Remembering certain events in my life is something that rather naturally happens to me during the warm months of summer. It may have something to do with the fact that many of the incisive things I experienced took place during summer, not necessarily the days, but long summery nights. There's just much more going on in our lives when the weather is warm and pleasant. So I thought back to something that happened about ten years ago. TEN years! Ten years is an eternity for someone who is about 20 years old. It's heartbreaking that this is even possible. Oh well.

For someone who is currently 20 it means that ten years earlier, this person actually was a child. In my thirties, ten years back means I was a grown woman as well. Or at least pretending to be one.

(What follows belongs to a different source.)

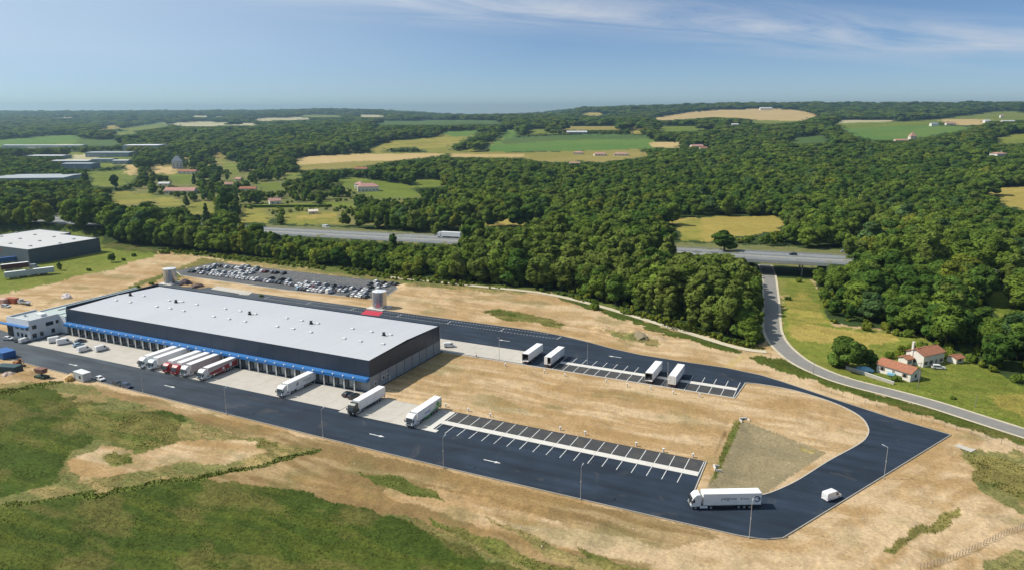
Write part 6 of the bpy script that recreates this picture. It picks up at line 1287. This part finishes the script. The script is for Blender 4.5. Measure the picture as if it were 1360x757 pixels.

10 years ago I shared an apartment with 3 other girls in Munich. These were crazy and great times. We celebrated excessively, went to clubs all week until the sun came out, but still more or less managed to study at university during the day. Most of us girls didn't have steady boyfriends to slow us down, but there were always some interesting prospects and every social gathering turned into a felt once-in-a-lifetime opportunity to meet potential Mister X. Most of us were crazy obsessive when it came to boys, and even all those not-so-glorious times with all the heartache and misfortune have in retrospect become bittersweet memories of turbulence and awakening.

It's a completely different mindset when you think that your life is just starting, and inherently assuming that every experience is a positive one in disguise. There is some giant lesson about life around every corner you turn.

Now, there are still many corners, but it's not the same when you actually start calling yourself an adult. The sun is a silent reminder for me, that change is not an astronomic phenomenon, rather than I, the one it revolves around, have changed my constellation. Which, of course, means everything to me, the one little ant, waving towards the heavens. And I think it is all due to the fact, that somewhere around 30, you suddenly wake up and don't find yourself in a habitual state of waiting anymore. It's not a prequel to something bigger. Waiting stops when you suddenly realize, that your life has already begun, big things have already happened and you're in the midst of things.

It's high noon. And it supposedly is also the time when the sun's rays are most intense. I like to think that's true for life as well.



Still, there's nothing more satisfying than looking at a sunrise. It's good to know there's something ahead. Some new variances with every orbit. Undenieably, A magic dwells in each beginning.